Workflow Guides

Collaborative Owner Furnished Contractor Installed (OFCI)

This guide will walk you through the concept known as OFCI – Owner Furnished, Contractor Installed. We'll explain why owners furnish their own equipment and how you can best collaboratively manage the process.

What is OFCI?

Typically general contractors are responsible for furnishing the materials and equipment that a construction project will consume. The acronym OFCI means Owner Furnished, Contractor Installed. This term refers to any owner supplied equipment or materials that are installed by a contractor.

OFCI materials can be anything from specialized equipment such as the machinery in a factory to custom light fixtures. It could also be more mundane materials, such as structural steel or aggregate for site preparation. 

Why do Owners Choose to Furnish Their Own Equipment?

An owner typically negotiates directly with a supplier to combine buying power across their program. Aggregated purchasing results in economies of scale such as reduced costs and sometimes better lead times. Owners may also negotiate specialized production terms for ofci equipment such as higher quality control procedures.

Here are some common examples of equipment owners typically furnish, but installed by contractors:

Data Centers - Hyperscale and Colocation providers both will typically aggregate purchases for long lead equipment. Commonly purchased equipment may include generators, chillers, and other integrated equipment.

Manufacturing - Owners of manufacturing facilities often directly purchase specialized machinery such as tooling or other process equipment.

Homebuilding - On a smaller scale, custom tile, specific fixtures or appliances are all commonly purchased by an owner.

However, these benefits sometimes come with a major drawback. Think about your homebuilding example: If you are rebuilding your kitchen and the tile you ordered does not show up on time you are ultimately responsible.

Liability for successful delivery typically rests with the purchasing party, especially in commercial construction. By "going direct", the the owner usually shifts liability for project completion to themselves.

Effective OFCI management involves collaboration among many parties.

Group 431

  • Architects and Engineers need to design spaces based on the specifications of the owner-furnished items.
  • Owners will handle the specification, procurement, logistics, and transportation process. Portions of this may be sub-contracted to a third party such as an owners rep, a 3PL/4PL, or the GC.
  • General Contractors are responsible for the proper installation and integration of these items into the project.

The crux of successful management of OFCI in construction lies in robust coordination and clear communication among these stakeholders.

Responsibilties Matrix

Pro-Tip: When managing OFCI it's important to review your contractual documents carefully. Build a RACI matrix in Layer from this information and use a Shared View to put this information in the right hands.

If a specified piece of equipment experiences a production delay, it can cause a large schedule delay. Worse, delays can cascade across the project if there is more than one dependency on the material. Transparent communication between the owner's procurement team and the GC & Construction Administration teams is essential.

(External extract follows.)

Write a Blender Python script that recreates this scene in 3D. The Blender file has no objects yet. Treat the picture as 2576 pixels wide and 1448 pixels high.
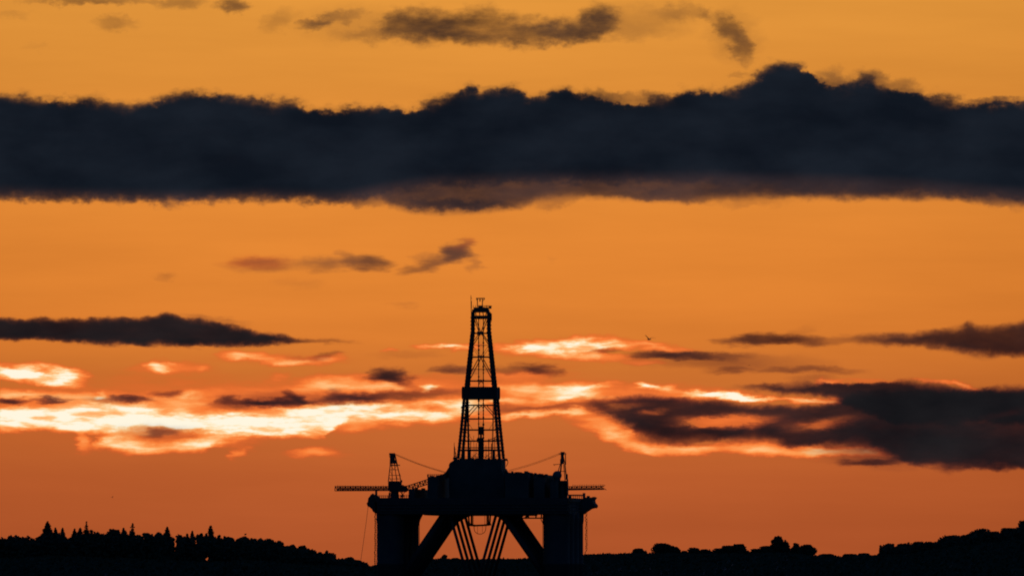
# Semi-submersible oil rig silhouetted against a dusk sky over a firth.
import bpy, math, random
from mathutils import Vector

random.seed(11)
S = bpy.context.scene
COL = S.collection

# ------------------------------------------------------------------ scale of the place
U = 0.13               # metres per authoring unit on the rig's elevation drawing
RD = 4000.0            # rig distance from the camera
HC = 6.2               # camera height over the water
ZB = 4.0               # height of elevation line 1448 at the rig
ZC = ZB + 724 * U      # height of the aim point at the rig
EL0 = math.atan((ZC - HC) / RD)
K = RD / U             # authoring units per radian of sky

def lin(c):
    o = []
    for v in c:
        v /= 255.0
        o.append(v / 12.92 if v <= 0.04045 else ((v + 0.055) / 1.055) ** 2.4)
    return (o[0], o[1], o[2], 1.0)

# ------------------------------------------------------------------ object helpers
def tag(o, label=None, cat=None, group=None, kind=None):
    if label: o['label'] = label
    if cat: o['category'] = cat
    if group: o['group'] = group
    if kind: o['kind'] = kind
    return o

def empty(name, loc=(0, 0, 0), rz=0.0):
    o = bpy.data.objects.new(name, None)
    o.empty_display_size = 1
    COL.objects.link(o)
    o.location = loc
    o.rotation_euler = (0, 0, rz)
    return o

class MB:
    """collects shapes for ONE mesh object"""
    def __init__(s):
        s.v, s.f = [], []
    def add(s, vs, fs):
        n = len(s.v)
        s.v.extend([tuple(p) for p in vs])
        s.f.extend([tuple(i + n for i in f) for f in fs])
        return s
    def box(s, x0, x1, y0, y1, z0, z1):
        return s.add([(x0, y0, z0), (x1, y0, z0), (x1, y1, z0), (x0, y1, z0),
                      (x0, y0, z1), (x1, y0, z1), (x1, y1, z1), (x0, y1, z1)],
                     [(3, 2, 1, 0), (4, 5, 6, 7), (0, 1, 5, 4), (1, 2, 6, 5), (2, 3, 7, 6), (3, 0, 4, 7)])
    def tube(s, p, q, r, n=6, r2=None):
        p, q = Vector(p), Vector(q)
        d = q - p
        if d.length < 1e-6: return s
        d.normalize()
        a = d.orthogonal().normalized(); b = d.cross(a)
        r2 = r if r2 is None else r2
        vs = []
        for c, rr in ((p, r), (q, r2)):
            for i in range(n):
                t = 2 * math.pi * (i + .5) / n
                vs.append(c + a * (rr * math.cos(t)) + b * (rr * math.sin(t)))
        fs = [(i, (i + 1) % n, n + (i + 1) % n, n + i) for i in range(n)]
        fs += [tuple(range(n - 1, -1, -1)), tuple(range(n, 2 * n))]
        return s.add(vs, fs)
    def path(s, pts, r, n=5):
        for a, b in zip(pts, pts[1:]): s.tube(a, b, r, n)
        return s
    def prism(s, pts, y0, y1):
        """polygon pts [(x,z)] extruded along y"""
        n = len(pts)
        vs = [(x, y0, z) for x, z in pts] + [(x, y1, z) for x, z in pts]
        fs = [(i, (i + 1) % n, n + (i + 1) % n, n + i) for i in range(n)]
        fs += [tuple(range(n - 1, -1, -1)), tuple(range(n, 2 * n))]
        return s.add(vs, fs)
    def lathe(s, c, prof, n=20):
        """profile [(r,z)] turned round a vertical axis through c"""
        vs, fs = [], []
        for r, z in prof:
            for i in range(n):
                t = 2 * math.pi * i / n
                vs.append((c[0] + r * math.cos(t), c[1] + r * math.sin(t), c[2] + z))
        for k in range(len(prof) - 1):
            for i in range(n):
                j = (i + 1) % n
                fs.append((k * n + i, k * n + j, (k + 1) * n + j, (k + 1) * n + i))
        fs.append(tuple(range(n - 1, -1, -1)))
        m = (len(prof) - 1) * n
        fs.append(tuple(range(m, m + n)))
        return s.add(vs, fs)
    def build(s, name, mat, parent=None, smooth=False):
        me = bpy.data.meshes.new(name)
        me.from_pydata(s.v, [], s.f)
        me.validate(); me.update()
        me.materials.append(mat)
        if smooth:
            me.polygons.foreach_set('use_smooth', [True] * len(me.polygons))
        o = bpy.data.objects.new(name, me)
        COL.objects.link(o)
        if parent: o.parent = parent
        return o

# ------------------------------------------------------------------ materials
def material(name, c1, c2, scale=1.0, rough=.7, bump=0.0, metallic=0.0):
    m = bpy.data.materials.new(name); m.use_nodes = True
    nt = m.node_tree; b = nt.nodes['Principled BSDF']
    tc = nt.nodes.new('ShaderNodeTexCoord')
    nz = nt.nodes.new('ShaderNodeTexNoise'); nz.inputs['Scale'].default_value = scale
    nz.inputs['Detail'].default_value = 5
    rp = nt.nodes.new('ShaderNodeValToRGB')
    rp.color_ramp.elements[0].position = .35; rp.color_ramp.elements[0].color = (*c1, 1)
    rp.color_ramp.elements[1].position = .68; rp.color_ramp.elements[1].color = (*c2, 1)
    nt.links.new(tc.outputs['Object'], nz.inputs['Vector'])
    nt.links.new(nz.outputs['Fac'], rp.inputs['Fac'])
    nt.links.new(rp.outputs['Color'], b.inputs['Base Color'])
    b.inputs['Roughness'].default_value = rough
    b.inputs['Metallic'].default_value = metallic
    if bump:
        bp = nt.nodes.new('ShaderNodeBump'); bp.inputs['Strength'].default_value = bump
        nt.links.new(nz.outputs['Fac'], bp.inputs['Height'])
        nt.links.new(bp.outputs['Normal'], b.inputs['Normal'])
    return m

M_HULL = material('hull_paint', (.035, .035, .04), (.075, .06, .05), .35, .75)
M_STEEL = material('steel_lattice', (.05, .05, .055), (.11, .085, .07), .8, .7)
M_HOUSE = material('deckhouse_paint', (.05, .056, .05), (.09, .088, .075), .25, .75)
M_WIRE = material('wire_rope', (.03, .03, .03), (.06, .05, .045), 2, .8)
M_DOME = material('dome_plastic', (.10, .11, .10), (.14, .15, .14), .5, .8)
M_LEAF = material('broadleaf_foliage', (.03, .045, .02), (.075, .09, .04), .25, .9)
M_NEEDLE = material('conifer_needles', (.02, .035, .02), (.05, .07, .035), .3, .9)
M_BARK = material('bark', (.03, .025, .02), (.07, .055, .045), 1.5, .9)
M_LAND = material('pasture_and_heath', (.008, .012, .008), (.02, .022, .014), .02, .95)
M_WATER = material('sea_water', (.008, .014, .018), (.014, .02, .026), .02, .12, .25)
M_GULL = material('gull_plumage', (.10, .10, .10), (.2, .2, .2), 8, .9)

# ------------------------------------------------------------------ the rig
YAW = math.radians(5.6)
SN, CS = math.sin(YAW), math.cos(YAW)
RX = (1211 - 1287.5) * U                 # rig centre line
rig = empty('oil_rig', (RX, RD, 0), -YAW)
tag(rig, 'dark semi-submersible drilling rig with tall lattice derrick standing in the firth', 'oil rig')

def zz(Y): return ZB + (1448 - Y) * U
def P(X, Y, d=0.0):
    """point of the rig's own frame from its elevation drawing, d metres behind the centre plane"""
    return Vector((((X - 1211) * U - d * SN) / CS, d, zz(Y)))
def bx(mb, X0, X1, Y0, Y1, d0, d1):
    """box filling X0..X1 of the elevation (yaw of the hull allowed for)"""
    x0 = ((X0 - 1211) * U - d0 * SN) / CS
    x1 = ((X1 - 1211) * U - d1 * SN) / CS
    if x1 - x0 < .1:
        x0 = ((X0 - 1211) * U - .5 * (d0 + d1) * SN) / CS
        x1 = ((X1 - 1211) * U - .5 * (d0 + d1) * SN) / CS
    return mb.box(x0, x1, d0, d1, zz(Y1), zz(Y0))

# --- columns: four per side, standing in the water, each with a flared head and a fender collar
FR = (-24.0, -8.0, 8.0, 24.0)
for X, sg in ((1001.0, 1), (1416.5, -1)):
    cx = (X - 1211) * U / CS
    for d in FR:
        mb = MB()
        mb.lathe((cx, d, 0), [(4.28, -4), (4.28, zz(1420)), (4.42, zz(1419)), (4.42, zz(1414)), (4.28, zz(1413)),
                              (4.28, zz(1318)), (4.5, zz(1306)), (4.5, zz(1288))], 28)
        # ladder up the inboard face
        for k in (-.25, .25):
            mb.tube((cx + sg * 4.45, d + k, -1), (cx + sg * 4.45, d + k, zz(1300)), .06, 4)
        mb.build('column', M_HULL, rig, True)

# --- thick diagonal braces and slim V struts of the four transverse frames
for d in FR:
    for a, b in (((1136.5, 1291), (1029.6, 1448)), ((1279.5, 1291), (1388, 1448))):
        x0, x1 = (a[0] - 1211) * U / CS, (b[0] - 1211) * U / CS
        MB().tube((x0, d, zz(a[1])), (x1, d, zz(b[1])), 1.02, 14).build('brace', M_HULL, rig, True)
    for a, b in (((1148.6, 1288), (1197, 1458)), ((1267.5, 1288), (1220, 1458))):
        x0, x1 = (a[0] - 1211) * U / CS, (b[0] - 1211) * U / CS
        mb = MB(); mb.tube((x0, d, zz(a[1])), (x1, d, zz(b[1])), .5, 10)
        for t in (.2, .5, .8):              # bolted flanges
            p = Vector((x0, d, zz(a[1]))).lerp(Vector((x1, d, zz(b[1]))), t)
            q = Vector((x0, d, zz(a[1]))).lerp(Vector((x1, d, zz(b[1]))), t + .008)
            mb.tube(p, q, .55, 10)
        mb.build('strut', M_STEEL, rig, True)

# --- gussets where braces meet the hull
for pts in ([(1096, 1286), (1112, 1300), (1136, 1330), (1148, 1312), (1170, 1300), (1192, 1292), (1200, 1286)],
            [(1222, 1286), (1232, 1292), (1258, 1300), (1272, 1312), (1282, 1330), (1306, 1303), (1322, 1286)]):
    mb = MB(); mb.prism([((x - 1211) * U / CS, zz(y)) for x, y in pts], -6, 6)
    mb.build('gusset', M_HULL, rig)

# --- box-girder deck with slanting ends
mb = MB()
bx(mb, 950, 1468, 1262, 1292.5, -29, 29)
bx(mb, 946, 1472, 1252, 1261.8, -29, 29)
bx(mb, 1068, 1352, 1292.3, 1295.5, -27, 27)
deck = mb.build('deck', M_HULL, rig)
# plate stiffeners and pipe runs on the hull side
mb = MB()
for i in range(46):
    X = 955 + i * 11.2
    p = P(X, 1264, -29.15); q = P(X, 1291, -29.15)
    mb.tube(p, q, .12, 4)
for Y in (1268, 1276, 1284):
    mb.tube(P(955, Y, -29.3), P(1465, Y, -29.3), .16, 6)
mb.build('pipework', M_STEEL, deck)

# --- corner sponsons (winch platforms) that overhang the columns
def sponson(sgn, pts, dd):
    m = MB()
    for d0, d1 in dd:
        sh = (d0 + d1) / 2 * SN
        m.prism([(((x - 1211) * U - sh) / CS, zz(y)) for x, y in pts], d0, d1)
    return m
L1 = [(950, 1291), (944, 1286), (940, 1278), (931, 1273), (928, 1266), (931, 1262), (932, 1253), (937, 1247), (939, 1243), (946, 1245), (950, 1250)]
R1 = [(1466, 1292), (1474, 1286), (1486, 1278), (1498, 1275), (1499, 1271), (1493, 1264), (1492, 1258), (1497, 1251), (1476, 1251), (1466, 1254)]
sl = sponson(-1, L1, [(-27, -16)]).build('sponson', M_HULL, rig)
sponson(-1, L1, [(16, 27)]).build('sponson', M_HULL, rig)
sr = sponson(1, R1, [(-27, -16)]).build('sponson', M_HULL, rig)
sponson(1, R1, [(16, 27)]).build('sponson', M_HULL, rig)
mb = MB()                                  # left winch frame and fairlead post
bx(mb, 945, 950.5, 1230, 1252, -24, -20); bx(mb, 937, 942, 1241, 1250, -24, -20); bx(mb, 932, 936, 1249, 1258, -23, -21)
mb.tube(P(930, 1265, -22), P(927, 1271, -22), .35, 8); mb.tube(P(936, 1278, -22), P(931, 1270, -22), .25, 6)
mb.build('winch', M_STEEL, sl)
mb = MB()
bx(mb, 1464, 1471, 1240, 1253, -24, -20); bx(mb, 1488, 1497, 1249.5, 1253, -24, -20); bx(mb, 1474, 1482, 1247, 1252, -23, -21)
mb.tube(P(1494, 1270, -22), P(1500, 1277, -22), .35, 8)
mb.build('winch', M_STEEL, sr)

# --- handrails round the deck
def rail(X0, X1, Yb, h, d, n, name='railing', parent=rig):
    m = MB()
    for i in range(n + 1):
        X = X0 + (X1 - X0) * i / n
        m.tube(P(X, Yb, d), P(X, Yb - h, d), .07, 4)
    for k in (1, .55):
        m.tube(P(X0, Yb - h * k, d), P(X1, Yb - h * k, d), .06, 4)
    return m.build(name, M_STEEL, parent)
rail(1430, 1466, 1254, 9, -28, 7)
rail(952, 982, 1252, 6, -28, 6)
rail(1004, 1029, 1252, 7, -28, 5)
mb = MB(); bx(mb, 1428, 1466, 1243.5, 1246.5, -20, -12); bx(mb, 1428, 1436, 1246, 1256, -20, -12)
mb.build('catwalk', M_STEEL, rig)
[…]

Before starting a project with extensive OFCI, you should ask yourself these questions:

1. Who will manage the overall process?

Various individuals will be involved in procurement, placing orders, and logistics. It's essential to have smooth coordination between all parties as well as a single source of truth shared between teams. Ensure you have adequate resources for effective coordination of these tasks.


2. How are you planning the work sequencing or project timeline?

Layer App-Layer Framework for Project Handoff-10 (1)

For optimal efficiency and cost reduction, the alignment of delivery and installation dates with other project phases is vital. Assign someone to oversee the schedule to prevent delays and budget excesses. Having an alternative equipment sources as a contingency plan is advisable in case of unforeseen issues.

3. What's your strategy for transportation and storage?

Organize for the required tools and materials to be shipped to the site. Failure to synchronize delivery dates or unexpected construction and transportation setbacks could result in a need for storage solutions for the incoming supplies. Maintain clear communication and closely monitor the schedule to avert delivery challenges.